We live in a world now where everything is a story. Every corner of life and mind and spirit is filled with stories, stories to sell and stories to express and stories to persuade. This is an effect of the turn towards the individual—cultures that function as one unit need fewer, shared stories to unite them, individuals need more, disparate stories to differentiate them.
We moved from Humankind relating to the world (to God, if you like) to Humankind relating to itself, and now we must move to some third thing. The Internet has something to do with it, as will A.I. when it arrives. Climate Change has something to do with it, as does the new space race.
On a deeper level, though, what I find below all those things is a rediscovery. Consider Irony. We went from a pre-ironic civilization (when we were Chivalrous and Christian) to discovering Irony, to being post-Ironic, and now we’re all so sick of Irony that simply having a sincere conversation outside of a crisis has become a phenomenon worth remarking upon.

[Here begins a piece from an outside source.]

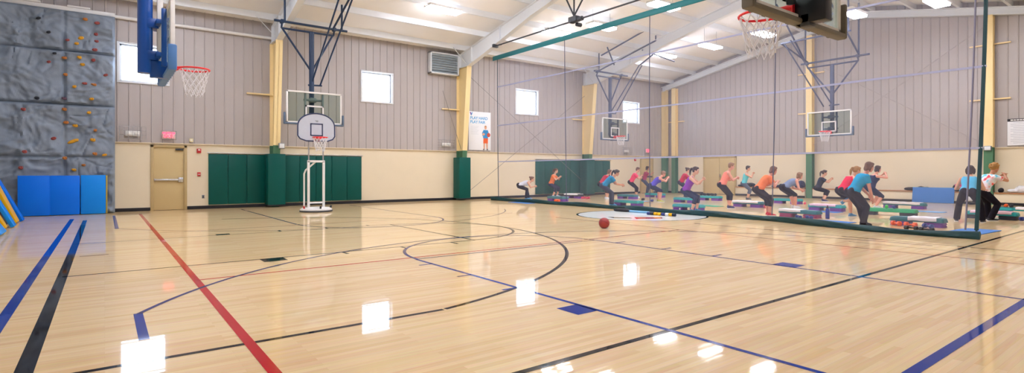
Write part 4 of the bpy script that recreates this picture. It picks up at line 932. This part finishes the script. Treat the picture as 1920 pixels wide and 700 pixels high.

And yet recapturing sincerity cannot be achieved at the cost of turning back the clock. This is both impossible (The Internet is not going away) and undesirable (slavery, misogyny, etc). What we require is a new Sincerity. And a new Community, and a new Harmony with Nature, a new God, and all the rest of it.
The question “Can all those old things be replaced with individuality as a source of meaning?” has been answered—they cannot—and we are now in the phase of recoiling from acceptance of that answer. What will follow remains an open question.
The terrifying and joyous discovery of a new future and way of living, consonant with our past without recreating it, is the highest, most urgent purpose of science fiction today.